Unsere Wäsche beim Trocknen, im Hintergrund die Mädchenschlafsäle

Unsere erste Wanderung in den Anden

An solch einem ruhigen Wochenende hatten Sophia und ich auch schon Zeit, um ein bisschen Wandern zu gehen. Ausgerüstet mit Sonnenhut und Regenjacke für alle Fälle, sind wir dann losgegangen, um auf einen der nächstgelegenen Berge zu wandern. Was von unten ganz machbar aussah, hat sich dann als echt steil herausgestellt. Unter der Höhensonne war vor allem das erste Stück echt anstrengend. Doch umso höher wir kamen, um so windiger wurde es. Oben am Gipfel angekommen, wurden wir sogar von einem kleinen Regenschauer überrascht. Doch zu unserem Glück hielt der nur für fünf Minuten an und wir konnten eine kleine Essenspause mit Blick auch Independencia machen.

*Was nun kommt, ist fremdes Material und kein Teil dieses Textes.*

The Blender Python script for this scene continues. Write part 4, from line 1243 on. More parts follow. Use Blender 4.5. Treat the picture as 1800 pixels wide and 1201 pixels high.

Das sah von oben wirklich sehr beeindruckend aus. Auf dem Rückweg wollten wir dann einen neuen Weg ausprobieren und haben größere Risse in der Erde entdeckt. Diese Spalten waren ziemlich tief und haben sich perfekt dafür angeboten, um ein bisschen rum zu klettern. Das hat echt Spaß gemacht. Nur leider sind wir durch unsere Kletterei ein wenig vom Weg abgekommen und standen dann mitten im Gebüsch. Noch dazu mussten wir eine kleine Schlucht überqueren, um zum Weg zurückzufinden. Doch als wir die Schlucht überquert hatten, war da leider auch kein Weg. Mitten durchs Dickicht sind wir dann den Berg runtergelaufen. Aus Erzählungen haben wir gehört, dass es hier auch Schlangen geben soll, weshalb wir dann immer schön geschaut haben, wohin wir unsere Füße setzen. Aber außer einer großen Heuschrecke haben wir nichts Außergewöhnliches gesehen. Und irgendwann sind wir dann auch wieder auf den Weg gestoßen und konnten unsere Wanderung beenden.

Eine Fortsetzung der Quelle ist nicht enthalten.